Task prompt: Give the data again exactly, from its opening line through the line in which "thing(fr,'long framed brush" appears.

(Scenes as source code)

.....

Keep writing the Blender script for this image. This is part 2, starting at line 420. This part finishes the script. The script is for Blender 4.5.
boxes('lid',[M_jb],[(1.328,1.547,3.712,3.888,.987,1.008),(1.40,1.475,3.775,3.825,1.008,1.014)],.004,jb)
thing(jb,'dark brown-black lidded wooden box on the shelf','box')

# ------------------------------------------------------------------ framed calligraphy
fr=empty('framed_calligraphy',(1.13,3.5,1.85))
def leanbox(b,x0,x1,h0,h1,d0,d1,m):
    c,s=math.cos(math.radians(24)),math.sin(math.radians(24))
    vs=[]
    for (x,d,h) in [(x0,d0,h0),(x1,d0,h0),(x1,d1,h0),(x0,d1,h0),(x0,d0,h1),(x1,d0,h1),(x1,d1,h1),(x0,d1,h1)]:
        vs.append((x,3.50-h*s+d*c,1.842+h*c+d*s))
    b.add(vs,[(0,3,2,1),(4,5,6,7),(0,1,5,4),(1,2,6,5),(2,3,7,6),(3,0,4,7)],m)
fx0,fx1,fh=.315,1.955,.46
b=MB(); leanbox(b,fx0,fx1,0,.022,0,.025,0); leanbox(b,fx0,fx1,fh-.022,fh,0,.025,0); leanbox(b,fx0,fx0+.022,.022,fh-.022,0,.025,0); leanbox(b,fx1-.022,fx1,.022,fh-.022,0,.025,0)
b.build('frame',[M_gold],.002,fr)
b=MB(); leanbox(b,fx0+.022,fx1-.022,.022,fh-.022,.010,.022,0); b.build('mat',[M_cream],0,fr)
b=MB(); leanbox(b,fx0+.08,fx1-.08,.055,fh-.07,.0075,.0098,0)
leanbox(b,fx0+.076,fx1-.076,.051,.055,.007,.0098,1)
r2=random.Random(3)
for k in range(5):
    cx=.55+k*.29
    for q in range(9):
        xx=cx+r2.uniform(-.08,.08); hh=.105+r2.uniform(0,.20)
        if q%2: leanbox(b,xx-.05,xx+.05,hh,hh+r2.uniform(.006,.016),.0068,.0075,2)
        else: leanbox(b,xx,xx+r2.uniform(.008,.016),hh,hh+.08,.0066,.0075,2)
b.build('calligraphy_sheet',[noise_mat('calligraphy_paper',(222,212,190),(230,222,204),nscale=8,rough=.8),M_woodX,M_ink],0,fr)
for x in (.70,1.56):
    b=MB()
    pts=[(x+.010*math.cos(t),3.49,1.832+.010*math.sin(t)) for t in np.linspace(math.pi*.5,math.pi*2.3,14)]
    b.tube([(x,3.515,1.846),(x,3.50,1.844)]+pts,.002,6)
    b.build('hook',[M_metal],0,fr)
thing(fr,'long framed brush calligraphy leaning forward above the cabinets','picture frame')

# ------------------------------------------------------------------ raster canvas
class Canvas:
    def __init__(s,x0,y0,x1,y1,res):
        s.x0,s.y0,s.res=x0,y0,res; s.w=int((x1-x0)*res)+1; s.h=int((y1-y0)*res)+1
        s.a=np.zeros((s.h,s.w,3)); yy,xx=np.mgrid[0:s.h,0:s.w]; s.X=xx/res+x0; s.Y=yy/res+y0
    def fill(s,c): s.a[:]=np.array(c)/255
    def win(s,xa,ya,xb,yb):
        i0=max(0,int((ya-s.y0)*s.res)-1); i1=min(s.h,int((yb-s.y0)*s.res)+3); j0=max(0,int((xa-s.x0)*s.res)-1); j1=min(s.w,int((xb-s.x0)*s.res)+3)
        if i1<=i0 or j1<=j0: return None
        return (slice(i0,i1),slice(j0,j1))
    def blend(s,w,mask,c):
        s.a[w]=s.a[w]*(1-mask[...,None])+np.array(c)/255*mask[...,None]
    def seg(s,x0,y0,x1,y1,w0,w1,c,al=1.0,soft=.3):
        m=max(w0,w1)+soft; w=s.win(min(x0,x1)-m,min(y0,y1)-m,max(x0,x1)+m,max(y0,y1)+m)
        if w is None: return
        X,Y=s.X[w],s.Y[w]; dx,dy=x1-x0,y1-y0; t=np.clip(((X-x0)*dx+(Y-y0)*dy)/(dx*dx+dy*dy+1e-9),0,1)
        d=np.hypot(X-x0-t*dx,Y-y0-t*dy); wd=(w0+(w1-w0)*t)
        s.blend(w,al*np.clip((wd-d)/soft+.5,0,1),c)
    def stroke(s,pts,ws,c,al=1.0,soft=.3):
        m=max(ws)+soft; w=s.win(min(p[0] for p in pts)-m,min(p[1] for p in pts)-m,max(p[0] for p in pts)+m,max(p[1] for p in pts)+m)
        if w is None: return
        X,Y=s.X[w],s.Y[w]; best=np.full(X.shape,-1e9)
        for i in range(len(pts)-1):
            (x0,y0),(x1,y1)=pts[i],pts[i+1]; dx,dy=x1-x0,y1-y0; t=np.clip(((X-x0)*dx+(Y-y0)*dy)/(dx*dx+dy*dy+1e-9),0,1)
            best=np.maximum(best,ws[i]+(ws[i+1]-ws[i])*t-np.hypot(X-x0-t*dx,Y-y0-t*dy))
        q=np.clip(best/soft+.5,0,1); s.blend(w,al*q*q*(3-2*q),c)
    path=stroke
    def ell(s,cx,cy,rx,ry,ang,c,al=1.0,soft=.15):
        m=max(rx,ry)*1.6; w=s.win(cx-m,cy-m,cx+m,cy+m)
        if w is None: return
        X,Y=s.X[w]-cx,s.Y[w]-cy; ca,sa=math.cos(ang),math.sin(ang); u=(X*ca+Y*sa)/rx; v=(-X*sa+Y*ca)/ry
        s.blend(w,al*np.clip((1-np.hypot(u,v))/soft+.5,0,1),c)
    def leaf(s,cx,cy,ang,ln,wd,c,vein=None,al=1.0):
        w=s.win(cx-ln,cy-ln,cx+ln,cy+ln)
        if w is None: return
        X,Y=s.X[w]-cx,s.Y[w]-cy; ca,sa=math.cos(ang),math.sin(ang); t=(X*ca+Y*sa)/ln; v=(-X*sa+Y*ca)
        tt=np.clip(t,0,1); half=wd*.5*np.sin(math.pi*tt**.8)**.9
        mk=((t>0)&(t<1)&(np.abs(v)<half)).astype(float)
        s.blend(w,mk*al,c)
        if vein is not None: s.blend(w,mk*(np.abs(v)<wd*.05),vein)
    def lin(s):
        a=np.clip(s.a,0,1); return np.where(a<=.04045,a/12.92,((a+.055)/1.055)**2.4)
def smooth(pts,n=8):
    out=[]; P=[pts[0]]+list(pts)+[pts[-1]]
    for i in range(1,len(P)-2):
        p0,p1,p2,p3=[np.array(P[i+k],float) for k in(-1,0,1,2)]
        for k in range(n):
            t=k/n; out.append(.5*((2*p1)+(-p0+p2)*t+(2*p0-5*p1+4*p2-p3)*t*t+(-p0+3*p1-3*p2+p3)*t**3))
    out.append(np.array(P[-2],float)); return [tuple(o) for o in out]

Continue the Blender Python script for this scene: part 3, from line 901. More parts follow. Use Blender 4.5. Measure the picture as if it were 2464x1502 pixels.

.....

Reply:
Keep writing the Blender script for this image. This is part 2, starting at line 420. This part finishes the script. The script is for Blender 4.5.
boxes('lid',[M_jb],[(1.328,1.547,3.712,3.888,.987,1.008),(1.40,1.475,3.775,3.825,1.008,1.014)],.004,jb)
thing(jb,'dark brown-black lidded wooden box on the shelf','box')

# ------------------------------------------------------------------ framed calligraphy
fr=empty('framed_calligraphy',(1.13,3.5,1.85))
def leanbox(b,x0,x1,h0,h1,d0,d1,m):
    c,s=math.cos(math.radians(24)),math.sin(math.radians(24))
    vs=[]
    for (x,d,h) in [(x0,d0,h0),(x1,d0,h0),(x1,d1,h0),(x0,d1,h0),(x0,d0,h1),(x1,d0,h1),(x1,d1,h1),(x0,d1,h1)]:
        vs.append((x,3.50-h*s+d*c,1.842+h*c+d*s))
    b.add(vs,[(0,3,2,1),(4,5,6,7),(0,1,5,4),(1,2,6,5),(2,3,7,6),(3,0,4,7)],m)
fx0,fx1,fh=.315,1.955,.46
b=MB(); leanbox(b,fx0,fx1,0,.022,0,.025,0); leanbox(b,fx0,fx1,fh-.022,fh,0,.025,0); leanbox(b,fx0,fx0+.022,.022,fh-.022,0,.025,0); leanbox(b,fx1-.022,fx1,.022,fh-.022,0,.025,0)
b.build('frame',[M_gold],.002,fr)
b=MB(); leanbox(b,fx0+.022,fx1-.022,.022,fh-.022,.010,.022,0); b.build('mat',[M_cream],0,fr)
b=MB(); leanbox(b,fx0+.08,fx1-.08,.055,fh-.07,.0075,.0098,0)
leanbox(b,fx0+.076,fx1-.076,.051,.055,.007,.0098,1)
r2=random.Random(3)
for k in range(5):
    cx=.55+k*.29
    for q in range(9):
        xx=cx+r2.uniform(-.08,.08); hh=.105+r2.uniform(0,.20)
        if q%2: leanbox(b,xx-.05,xx+.05,hh,hh+r2.uniform(.006,.016),.0068,.0075,2)
        else: leanbox(b,xx,xx+r2.uniform(.008,.016),hh,hh+.08,.0066,.0075,2)
b.build('calligraphy_sheet',[noise_mat('calligraphy_paper',(222,212,190),(230,222,204),nscale=8,rough=.8),M_woodX,M_ink],0,fr)
for x in (.70,1.56):
    b=MB()
    pts=[(x+.010*math.cos(t),3.49,1.832+.010*math.sin(t)) for t in np.linspace(math.pi*.5,math.pi*2.3,14)]
    b.tube([(x,3.515,1.846),(x,3.50,1.844)]+pts,.002,6)
    b.build('hook',[M_metal],0,fr)
thing(fr,'long framed brush calligraphy leaning forward above the cabinets','picture frame')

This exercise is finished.